§ WHAT THE EXERCISE ASKS: Print verbatim the opening line of the material and every subsequent line through the one containing "ME_print = print_mesh()".

§ DATA EXCERPT:

◇ ◇ ◇ ◇

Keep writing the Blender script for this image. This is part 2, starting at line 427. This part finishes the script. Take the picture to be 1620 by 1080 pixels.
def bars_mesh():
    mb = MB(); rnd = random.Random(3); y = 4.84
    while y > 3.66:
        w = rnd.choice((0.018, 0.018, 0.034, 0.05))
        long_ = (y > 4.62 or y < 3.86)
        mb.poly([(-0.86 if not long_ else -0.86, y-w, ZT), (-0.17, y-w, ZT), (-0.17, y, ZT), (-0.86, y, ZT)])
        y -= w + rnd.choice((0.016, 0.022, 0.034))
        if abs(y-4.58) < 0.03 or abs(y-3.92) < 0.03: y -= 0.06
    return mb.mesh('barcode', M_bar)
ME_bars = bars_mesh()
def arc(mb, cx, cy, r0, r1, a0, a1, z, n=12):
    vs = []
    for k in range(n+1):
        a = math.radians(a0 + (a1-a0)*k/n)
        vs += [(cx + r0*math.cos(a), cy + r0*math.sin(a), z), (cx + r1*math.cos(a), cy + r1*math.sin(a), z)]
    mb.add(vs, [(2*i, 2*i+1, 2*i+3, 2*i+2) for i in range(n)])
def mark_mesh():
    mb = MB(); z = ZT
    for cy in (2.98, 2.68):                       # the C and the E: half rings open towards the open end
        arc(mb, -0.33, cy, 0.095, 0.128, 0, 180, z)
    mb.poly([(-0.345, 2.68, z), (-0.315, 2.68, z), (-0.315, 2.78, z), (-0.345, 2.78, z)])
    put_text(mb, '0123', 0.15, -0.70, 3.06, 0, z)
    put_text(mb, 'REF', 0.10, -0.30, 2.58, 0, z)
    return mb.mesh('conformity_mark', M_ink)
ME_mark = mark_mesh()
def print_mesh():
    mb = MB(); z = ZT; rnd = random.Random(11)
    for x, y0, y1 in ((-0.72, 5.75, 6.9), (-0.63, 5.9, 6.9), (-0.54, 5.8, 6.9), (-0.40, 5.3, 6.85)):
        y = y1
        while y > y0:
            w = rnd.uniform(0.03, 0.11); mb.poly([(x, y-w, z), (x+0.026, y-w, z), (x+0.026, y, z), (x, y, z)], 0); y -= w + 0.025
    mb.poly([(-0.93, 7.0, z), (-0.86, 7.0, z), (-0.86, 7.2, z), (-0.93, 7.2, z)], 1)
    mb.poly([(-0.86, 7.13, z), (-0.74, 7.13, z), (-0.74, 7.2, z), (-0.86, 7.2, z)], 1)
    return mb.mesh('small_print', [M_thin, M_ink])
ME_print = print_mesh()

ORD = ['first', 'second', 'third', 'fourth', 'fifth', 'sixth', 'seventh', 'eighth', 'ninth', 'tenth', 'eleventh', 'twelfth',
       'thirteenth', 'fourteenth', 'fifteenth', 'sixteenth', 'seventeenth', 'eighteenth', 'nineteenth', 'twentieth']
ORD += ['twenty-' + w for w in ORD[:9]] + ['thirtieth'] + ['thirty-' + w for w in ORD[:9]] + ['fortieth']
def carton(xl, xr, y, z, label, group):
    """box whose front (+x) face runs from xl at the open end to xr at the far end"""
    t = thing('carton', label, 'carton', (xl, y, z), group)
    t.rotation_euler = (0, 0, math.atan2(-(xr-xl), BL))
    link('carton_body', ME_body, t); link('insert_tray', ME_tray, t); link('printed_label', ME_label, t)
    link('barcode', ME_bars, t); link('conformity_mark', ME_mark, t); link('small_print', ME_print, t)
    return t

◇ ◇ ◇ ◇

§ FINAL RESULT:
Keep writing the Blender script for this image. This is part 2, starting at line 427. This part finishes the script. Take the picture to be 1620 by 1080 pixels.
def bars_mesh():
    mb = MB(); rnd = random.Random(3); y = 4.84
    while y > 3.66:
        w = rnd.choice((0.018, 0.018, 0.034, 0.05))
        long_ = (y > 4.62 or y < 3.86)
        mb.poly([(-0.86 if not long_ else -0.86, y-w, ZT), (-0.17, y-w, ZT), (-0.17, y, ZT), (-0.86, y, ZT)])
        y -= w + rnd.choice((0.016, 0.022, 0.034))
        if abs(y-4.58) < 0.03 or abs(y-3.92) < 0.03: y -= 0.06
    return mb.mesh('barcode', M_bar)
ME_bars = bars_mesh()
def arc(mb, cx, cy, r0, r1, a0, a1, z, n=12):
    vs = []
    for k in range(n+1):
        a = math.radians(a0 + (a1-a0)*k/n)
        vs += [(cx + r0*math.cos(a), cy + r0*math.sin(a), z), (cx + r1*math.cos(a), cy + r1*math.sin(a), z)]
    mb.add(vs, [(2*i, 2*i+1, 2*i+3, 2*i+2) for i in range(n)])
def mark_mesh():
    mb = MB(); z = ZT
    for cy in (2.98, 2.68):                       # the C and the E: half rings open towards the open end
        arc(mb, -0.33, cy, 0.095, 0.128, 0, 180, z)
    mb.poly([(-0.345, 2.68, z), (-0.315, 2.68, z), (-0.315, 2.78, z), (-0.345, 2.78, z)])
    put_text(mb, '0123', 0.15, -0.70, 3.06, 0, z)
    put_text(mb, 'REF', 0.10, -0.30, 2.58, 0, z)
    return mb.mesh('conformity_mark', M_ink)
ME_mark = mark_mesh()
def print_mesh():
    mb = MB(); z = ZT; rnd = random.Random(11)
    for x, y0, y1 in ((-0.72, 5.75, 6.9), (-0.63, 5.9, 6.9), (-0.54, 5.8, 6.9), (-0.40, 5.3, 6.85)):
        y = y1
        while y > y0:
            w = rnd.uniform(0.03, 0.11); mb.poly([(x, y-w, z), (x+0.026, y-w, z), (x+0.026, y, z), (x, y, z)], 0); y -= w + 0.025
    mb.poly([(-0.93, 7.0, z), (-0.86, 7.0, z), (-0.86, 7.2, z), (-0.93, 7.2, z)], 1)
    mb.poly([(-0.86, 7.13, z), (-0.74, 7.13, z), (-0.74, 7.2, z), (-0.86, 7.2, z)], 1)
    return mb.mesh('small_print', [M_thin, M_ink])
ME_print = print_mesh()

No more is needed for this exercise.